I started out just pogo connecting pins 2, 6 and 12. 5v, ground and data. I’m able to see the array dimensions using detect.py as an example but not able to drive lights on all locations.
I found a mention in another unicorn + pogo post suggesting that the unicorn needed all gnd pins so I added those and have 10 pins installed in 2, 6, 9, 12, 14, 20, 25, 30, 34, and 39 but I’m still seeing only 4 leds light nearest pin1.
I’m testing this on a current raspbian lite with pimoroni unicorn code installed.
Pinout is here, https://pinout.xyz/pinout/unicorn_phat#
It looks like the pins in use are 2, 6, 9, 12, 14, 20, 25, 30, 34, and 39. Mostly ground pins. On the Pi’s GPIO header all the grounds are linked together. Thats not always doable on a Hat or pHat though. Its easier to just use what ground pin is closest to what needs a ground, and assume (good or bad) that a full header will be used. If a full 40 pin header is used all the ground pins will be grounded when you plug it into a Pi. Phil is good at marking what grounds need to be grounded though on the pinout site.
I’d double check you have your pogo pins in the correct spots, if you haven’t already. It sounds like one may be missing.
Yeah, sometimes you have to get creative when mixing and matching hardware etc. Even when its all from the same retailer. The bummer is when you figure out you need an extra bit you don’t have to make it work. Especially for me, I’m on the other side of the big pond. Lately if my budget allows I add a few extra bits to an order, a long bolt pack, maybe a black difusser and or a standoff kit. Sometimes extra headers like the 90 degree ones. Then I have them as spares for that eureka moment.
I’ve pogo’d all the pins called out in the pinout but no real change. Looking at them and wondering if they were making good contact with the pads on the phat so I inverted the pogo pins and put the flange side on the phat. No change.
I’m wondering if I’m running into a software defect of some sort. I’m building this out as a bluetooth speaker controller and wifi repeater. I’m not messing with /boot/config.txt. Doesn’t seem like what I’m doing would cause this issue.

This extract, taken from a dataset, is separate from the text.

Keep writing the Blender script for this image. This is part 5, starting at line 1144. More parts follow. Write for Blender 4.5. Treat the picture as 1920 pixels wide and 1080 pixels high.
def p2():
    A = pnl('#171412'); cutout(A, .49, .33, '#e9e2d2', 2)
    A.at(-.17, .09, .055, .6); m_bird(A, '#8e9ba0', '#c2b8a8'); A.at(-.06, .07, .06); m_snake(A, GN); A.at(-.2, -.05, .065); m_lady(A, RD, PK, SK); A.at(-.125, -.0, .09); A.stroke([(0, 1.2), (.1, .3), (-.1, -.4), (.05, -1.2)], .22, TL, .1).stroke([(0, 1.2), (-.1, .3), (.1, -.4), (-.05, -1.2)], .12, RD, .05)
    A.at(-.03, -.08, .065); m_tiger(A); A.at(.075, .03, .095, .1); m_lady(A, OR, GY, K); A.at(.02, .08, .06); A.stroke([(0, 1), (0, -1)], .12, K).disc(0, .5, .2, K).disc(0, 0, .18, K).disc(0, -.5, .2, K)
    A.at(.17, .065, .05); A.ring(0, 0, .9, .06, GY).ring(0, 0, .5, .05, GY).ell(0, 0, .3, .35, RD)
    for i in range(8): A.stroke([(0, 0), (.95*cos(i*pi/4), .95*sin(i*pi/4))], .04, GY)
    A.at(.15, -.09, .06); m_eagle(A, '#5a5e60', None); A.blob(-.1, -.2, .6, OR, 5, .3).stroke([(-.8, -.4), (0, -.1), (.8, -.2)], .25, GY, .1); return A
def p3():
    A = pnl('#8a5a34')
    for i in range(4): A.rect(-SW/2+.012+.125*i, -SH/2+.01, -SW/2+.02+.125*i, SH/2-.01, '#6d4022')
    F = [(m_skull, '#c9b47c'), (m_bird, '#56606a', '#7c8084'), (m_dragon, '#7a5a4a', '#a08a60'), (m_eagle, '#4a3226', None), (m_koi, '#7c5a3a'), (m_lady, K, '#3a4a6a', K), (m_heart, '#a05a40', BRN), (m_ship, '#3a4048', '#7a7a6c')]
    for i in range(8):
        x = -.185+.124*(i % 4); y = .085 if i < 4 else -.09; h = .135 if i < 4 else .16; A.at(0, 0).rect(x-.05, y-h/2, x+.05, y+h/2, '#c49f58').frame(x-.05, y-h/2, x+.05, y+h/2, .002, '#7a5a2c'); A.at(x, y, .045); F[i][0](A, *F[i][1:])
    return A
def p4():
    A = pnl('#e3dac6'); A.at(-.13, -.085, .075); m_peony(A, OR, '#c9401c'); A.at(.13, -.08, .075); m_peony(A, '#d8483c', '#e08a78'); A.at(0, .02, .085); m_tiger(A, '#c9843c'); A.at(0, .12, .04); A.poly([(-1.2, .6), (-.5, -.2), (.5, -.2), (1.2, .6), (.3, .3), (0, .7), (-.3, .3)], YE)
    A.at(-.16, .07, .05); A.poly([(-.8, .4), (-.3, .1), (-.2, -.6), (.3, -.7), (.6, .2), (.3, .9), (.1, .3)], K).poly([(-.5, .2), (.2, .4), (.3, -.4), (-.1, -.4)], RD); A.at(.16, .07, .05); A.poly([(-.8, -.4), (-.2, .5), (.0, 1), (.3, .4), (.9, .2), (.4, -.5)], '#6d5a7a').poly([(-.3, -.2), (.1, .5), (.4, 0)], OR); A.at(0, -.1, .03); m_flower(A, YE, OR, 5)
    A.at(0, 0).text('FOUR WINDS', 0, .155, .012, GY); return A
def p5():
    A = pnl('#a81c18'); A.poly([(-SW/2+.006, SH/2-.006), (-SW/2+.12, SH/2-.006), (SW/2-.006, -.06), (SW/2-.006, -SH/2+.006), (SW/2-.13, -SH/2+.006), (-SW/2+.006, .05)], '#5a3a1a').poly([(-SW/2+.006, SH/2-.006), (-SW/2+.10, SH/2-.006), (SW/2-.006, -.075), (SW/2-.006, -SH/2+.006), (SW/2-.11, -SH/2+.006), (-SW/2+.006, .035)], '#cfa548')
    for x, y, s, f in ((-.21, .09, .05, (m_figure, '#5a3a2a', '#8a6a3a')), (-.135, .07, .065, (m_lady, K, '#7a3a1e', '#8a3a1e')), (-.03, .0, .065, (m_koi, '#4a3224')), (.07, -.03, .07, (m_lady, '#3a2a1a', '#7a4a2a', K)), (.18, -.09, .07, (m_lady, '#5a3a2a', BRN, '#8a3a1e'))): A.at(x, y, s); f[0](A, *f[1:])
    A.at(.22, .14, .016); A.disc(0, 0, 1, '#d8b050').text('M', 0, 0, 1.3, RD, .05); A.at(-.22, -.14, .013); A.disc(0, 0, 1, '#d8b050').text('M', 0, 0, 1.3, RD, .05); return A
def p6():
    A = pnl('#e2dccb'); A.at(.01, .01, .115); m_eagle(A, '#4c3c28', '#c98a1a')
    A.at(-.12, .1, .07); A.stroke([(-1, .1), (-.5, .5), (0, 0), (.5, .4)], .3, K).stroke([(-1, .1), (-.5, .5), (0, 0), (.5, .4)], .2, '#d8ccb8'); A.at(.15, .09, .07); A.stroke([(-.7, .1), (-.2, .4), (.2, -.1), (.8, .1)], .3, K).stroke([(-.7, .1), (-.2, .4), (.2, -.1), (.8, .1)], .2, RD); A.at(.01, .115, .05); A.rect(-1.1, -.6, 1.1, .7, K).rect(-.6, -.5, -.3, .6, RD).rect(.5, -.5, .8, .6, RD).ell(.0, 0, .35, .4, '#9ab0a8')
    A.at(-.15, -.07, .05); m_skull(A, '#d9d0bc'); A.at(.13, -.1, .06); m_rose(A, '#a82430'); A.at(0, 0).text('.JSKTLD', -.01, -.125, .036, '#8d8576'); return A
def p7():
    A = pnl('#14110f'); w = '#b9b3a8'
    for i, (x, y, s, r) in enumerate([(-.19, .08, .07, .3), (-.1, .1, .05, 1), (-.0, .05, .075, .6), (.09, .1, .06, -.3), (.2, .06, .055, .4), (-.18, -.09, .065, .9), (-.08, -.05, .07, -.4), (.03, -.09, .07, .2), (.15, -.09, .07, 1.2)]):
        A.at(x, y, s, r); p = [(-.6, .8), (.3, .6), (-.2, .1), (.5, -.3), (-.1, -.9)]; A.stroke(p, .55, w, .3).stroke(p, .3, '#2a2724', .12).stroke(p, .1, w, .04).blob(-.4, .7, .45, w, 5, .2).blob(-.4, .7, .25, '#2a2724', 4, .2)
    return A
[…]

Looking at the product pictures for the difusser again. That cutout that I thought was for the GPIO, isn’t. Its just two little feet to tilt it up a bit. The second picture below the main shot shows them in use. So it shouldn’t really matter which way you mount it. Just correcting what I posted above.
So some LED’s never light up? Tech support is likely going to ask what your using for a power supply, current rating etc? Other than that I’m out of ideas? There is a “contact us” link at the bottom of the main Shop page. That will let you e-mail tech support directly, I’d put a link to this thread in the e-mail. Then see what they suggest.
Just so you know, I don’t have a Unicorn pHat. I do have the Unicorn Hat HD though, but it uses a different setup, software and pin wise. I’m using soldered on headers. No pogo pins or hammer headers.